Employment Manufacturers Association data indicates the Bay of Plenty has only 1500 people actively seeking work in the entire region and the BoP region is reporting one of the lowest unemployment rates in the country at 3.5 percent compared with the national average of 3.9 percent. This is the lowest rate in 10 years.

NZKGI’s Nikki Johnson
Very hard to gauge the casual labour market, says NZKGI’s Nikki Johnson

Meanwhile, the Bay is likely to benefit from the boost in RSE worker numbers, with 300 of the additional 1750 announced late last year destined for the region.

The kiwifruit industry is not alone in anticipating a shortage, with the Hawke’s Bay apple sector poised to declare an official seasonal labour supply shortage before the picking season even kicks off.

Last year the announcement was made mid-way through the season, and the kiwifruit sector followed shortly afterwards. Making an official announcement means it is easier for visiting tourists to acquire a work visa while here.

Apple crop also up

While the apple crop volumes had yet to be confirmed, expectations were that this year’s would be again up on last year’s by about four percent, taking the national total to 600,000 tonnes, with 40 percent of that harvested in Hawke’s Bay.

Johnson said NZKGI was working closely with PickNZ’s national casual worker programme, but there was some potential competition for staff with the early harvested kiwifruit cutting across apple harvest for some varieties.

Last year Apata managing director Stu Weston caused an outcry when he told Radio NZ increased pay rates may not increase the number of people wanting to work in the sector.

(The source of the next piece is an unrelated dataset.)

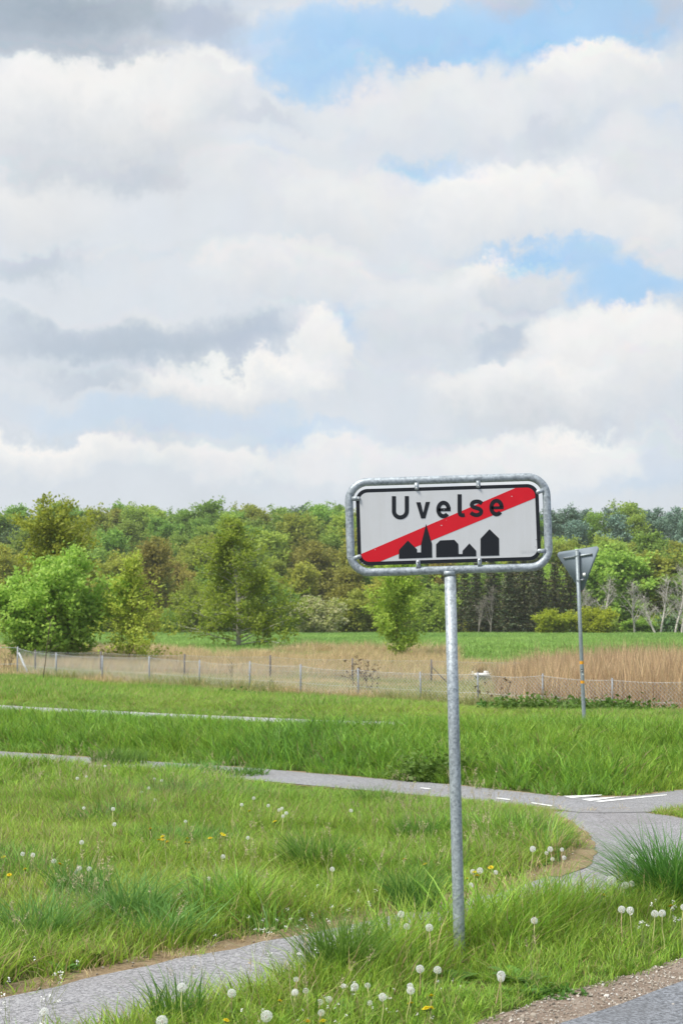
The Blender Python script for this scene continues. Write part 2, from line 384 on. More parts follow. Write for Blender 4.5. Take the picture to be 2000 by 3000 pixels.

Some people were inexplicably choosing to go hungry rather than work in a packhouse, he said. People who had been unemployed struggled with the hard physical work that came with kiwifruit harvesting, he added.

Johnson said NZKGI intended to work closely with the Ministry for Social Development to get potential workers “work fit” with pre-employment training, including physical fitness and social skill development work.

“This will be something our labour coordinator will be working on.”